Gold prices volatility strains jewelry demand, buyers hesitate ahead of Akshaya Tritiya
Gold’s drop to $4,779.97 an ounce offered little relief as Akshaya Tritiya shoppers in India delayed purchases and traded down to lighter, lower-carat pieces.

Gold’s slide to $4,779.97 an ounce on April 22 gave jewelry buyers only a narrow window of relief. The metal was down 0.84% in 24 hours, but it remained high enough to keep festive shoppers cautious and to push many households toward lighter designs, lower-carat gold and, in some cases, imitation pieces.
That hesitation matters most in the categories most directly tied to weight. Chains, bangles and bridal basics reprice first because they carry the most gold in the fewest grams, so every move in bullion shows up quickly at the counter. In a volatile market, the safest buys are the pieces that keep their visual impact without relying on heavy gold content, while oversized sets and dense bangles absorb the sharpest price swings.
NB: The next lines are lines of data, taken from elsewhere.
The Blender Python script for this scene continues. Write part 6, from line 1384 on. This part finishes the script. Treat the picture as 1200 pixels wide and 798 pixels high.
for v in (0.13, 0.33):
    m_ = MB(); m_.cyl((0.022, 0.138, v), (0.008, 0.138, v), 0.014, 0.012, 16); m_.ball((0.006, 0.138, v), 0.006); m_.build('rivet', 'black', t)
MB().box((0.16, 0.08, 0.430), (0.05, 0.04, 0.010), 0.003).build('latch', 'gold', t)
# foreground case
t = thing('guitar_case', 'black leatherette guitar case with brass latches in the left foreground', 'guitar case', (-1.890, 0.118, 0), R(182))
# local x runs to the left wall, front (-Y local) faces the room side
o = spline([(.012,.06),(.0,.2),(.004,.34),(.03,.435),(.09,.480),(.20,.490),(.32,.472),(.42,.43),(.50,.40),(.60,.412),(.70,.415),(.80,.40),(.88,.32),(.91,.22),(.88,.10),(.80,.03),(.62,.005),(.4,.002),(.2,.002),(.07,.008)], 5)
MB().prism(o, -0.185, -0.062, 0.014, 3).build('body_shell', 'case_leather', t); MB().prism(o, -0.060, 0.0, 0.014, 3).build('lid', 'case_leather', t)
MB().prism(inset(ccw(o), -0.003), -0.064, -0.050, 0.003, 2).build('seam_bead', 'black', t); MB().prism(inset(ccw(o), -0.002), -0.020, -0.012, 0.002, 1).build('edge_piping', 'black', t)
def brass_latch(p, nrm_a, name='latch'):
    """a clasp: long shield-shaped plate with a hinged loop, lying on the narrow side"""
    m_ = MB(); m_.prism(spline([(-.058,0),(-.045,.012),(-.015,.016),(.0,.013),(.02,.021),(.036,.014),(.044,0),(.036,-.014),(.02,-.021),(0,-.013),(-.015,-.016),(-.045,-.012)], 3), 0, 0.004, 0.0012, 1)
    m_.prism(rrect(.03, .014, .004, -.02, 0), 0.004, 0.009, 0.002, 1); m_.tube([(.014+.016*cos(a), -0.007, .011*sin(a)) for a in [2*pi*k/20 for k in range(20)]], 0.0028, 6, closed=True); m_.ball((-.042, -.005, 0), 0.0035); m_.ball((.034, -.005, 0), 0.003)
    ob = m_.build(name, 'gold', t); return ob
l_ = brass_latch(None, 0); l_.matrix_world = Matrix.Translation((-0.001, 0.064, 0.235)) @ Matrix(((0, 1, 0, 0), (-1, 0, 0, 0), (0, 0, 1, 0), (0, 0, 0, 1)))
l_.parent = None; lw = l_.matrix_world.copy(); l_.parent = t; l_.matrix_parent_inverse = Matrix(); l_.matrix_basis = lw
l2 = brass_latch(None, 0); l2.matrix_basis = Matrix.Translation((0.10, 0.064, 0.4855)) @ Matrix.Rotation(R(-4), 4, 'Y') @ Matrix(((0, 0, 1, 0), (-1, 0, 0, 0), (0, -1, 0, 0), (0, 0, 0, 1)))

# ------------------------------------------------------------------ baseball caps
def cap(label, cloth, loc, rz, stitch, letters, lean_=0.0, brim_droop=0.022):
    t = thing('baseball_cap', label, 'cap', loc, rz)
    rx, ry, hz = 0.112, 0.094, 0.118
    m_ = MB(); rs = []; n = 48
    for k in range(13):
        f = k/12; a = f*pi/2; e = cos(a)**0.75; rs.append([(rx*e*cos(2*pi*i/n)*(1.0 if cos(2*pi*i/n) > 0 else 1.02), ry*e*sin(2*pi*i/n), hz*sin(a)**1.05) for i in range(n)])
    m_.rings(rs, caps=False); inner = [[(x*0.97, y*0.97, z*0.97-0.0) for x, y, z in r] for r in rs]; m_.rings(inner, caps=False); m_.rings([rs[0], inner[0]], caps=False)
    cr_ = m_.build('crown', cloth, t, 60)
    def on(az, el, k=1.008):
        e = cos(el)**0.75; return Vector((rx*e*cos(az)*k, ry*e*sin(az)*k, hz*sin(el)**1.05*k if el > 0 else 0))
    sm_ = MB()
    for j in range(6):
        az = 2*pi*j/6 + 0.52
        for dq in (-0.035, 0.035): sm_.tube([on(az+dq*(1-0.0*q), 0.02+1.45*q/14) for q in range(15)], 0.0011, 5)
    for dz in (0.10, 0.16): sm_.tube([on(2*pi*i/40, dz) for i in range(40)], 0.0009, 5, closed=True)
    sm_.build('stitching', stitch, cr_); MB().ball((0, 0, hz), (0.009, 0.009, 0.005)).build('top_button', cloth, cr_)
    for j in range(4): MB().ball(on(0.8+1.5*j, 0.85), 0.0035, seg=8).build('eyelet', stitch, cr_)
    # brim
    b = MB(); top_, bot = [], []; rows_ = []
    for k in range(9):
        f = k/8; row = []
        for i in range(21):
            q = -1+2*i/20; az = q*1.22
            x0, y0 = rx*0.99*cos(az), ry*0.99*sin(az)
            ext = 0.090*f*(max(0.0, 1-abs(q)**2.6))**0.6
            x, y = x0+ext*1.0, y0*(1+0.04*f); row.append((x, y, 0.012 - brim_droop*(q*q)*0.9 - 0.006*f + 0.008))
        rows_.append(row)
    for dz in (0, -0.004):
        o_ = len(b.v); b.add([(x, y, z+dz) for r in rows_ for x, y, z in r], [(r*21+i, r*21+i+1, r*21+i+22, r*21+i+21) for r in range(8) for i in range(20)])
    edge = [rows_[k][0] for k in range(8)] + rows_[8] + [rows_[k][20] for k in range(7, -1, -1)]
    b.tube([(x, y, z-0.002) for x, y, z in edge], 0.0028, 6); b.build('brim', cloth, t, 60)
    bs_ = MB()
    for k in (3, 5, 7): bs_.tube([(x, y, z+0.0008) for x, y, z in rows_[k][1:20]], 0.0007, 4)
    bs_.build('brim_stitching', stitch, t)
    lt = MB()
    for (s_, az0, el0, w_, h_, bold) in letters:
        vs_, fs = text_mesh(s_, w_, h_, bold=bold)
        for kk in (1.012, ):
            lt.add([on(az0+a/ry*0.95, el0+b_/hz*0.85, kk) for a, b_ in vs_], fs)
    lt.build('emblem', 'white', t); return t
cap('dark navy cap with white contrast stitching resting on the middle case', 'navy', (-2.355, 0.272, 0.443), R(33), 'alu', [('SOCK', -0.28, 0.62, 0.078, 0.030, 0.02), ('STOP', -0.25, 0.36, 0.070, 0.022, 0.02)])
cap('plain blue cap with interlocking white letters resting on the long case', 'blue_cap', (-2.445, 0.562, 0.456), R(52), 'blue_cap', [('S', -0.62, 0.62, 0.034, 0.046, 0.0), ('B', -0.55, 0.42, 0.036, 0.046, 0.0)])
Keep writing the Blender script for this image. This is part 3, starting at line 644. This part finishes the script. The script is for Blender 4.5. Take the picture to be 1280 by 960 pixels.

The World Gold Council said gold had already logged more than 50 all-time highs in 2025 and delivered a return of more than 60%, a reminder that the market entered 2026 from an elevated base. Its outlook for this year points to geoeconomic uncertainty, a weaker U.S. dollar, central bank demand and investor appetite for diversification and stability. That backdrop helps explain why a one-day pullback has not been enough to reset consumer confidence.
In India, domestic demand was modest ahead of Akshaya Tritiya as high prices weighed on retail buying. Domestic gold was trading around 153,200 rupees per 10 grams on April 17 after touching 155,065 rupees earlier in the week, the highest in a month. A Bengaluru jeweller said buyers were not keen to book gold in advance this year because prices were higher. In Indian-administered Kashmir, the strain was even more visible: one goldsmith in Srinagar said 150 grams of pure gold cost about $27,500, while families increasingly looked at imitation jewellery, gold-plated ornaments and lower-carat alternatives.

The pressure is showing in the numbers. Gold jewellery demand in India fell 24% in 2025 from 2024, and the market still has not shaken off the shock from January, when gold hit $5,595 an ounce on the 29th. China has offered a different kind of support, with premiums only $3 to $6 an ounce over the global benchmark and buying driven mainly by central banks. Even so, the World Gold Council said Chinese wholesale gold demand rebounded 57% month over month in March to 134 tonnes, while local gold ETFs ended the first quarter with record inflows of RMB59 billion, or $8.5 billion.
For shoppers, the message is blunt: volatility rewards restraint. Buy the look, not the heaviest version of it, and favor cleaner silhouettes that can hold their appeal even if bullion keeps whipping higher.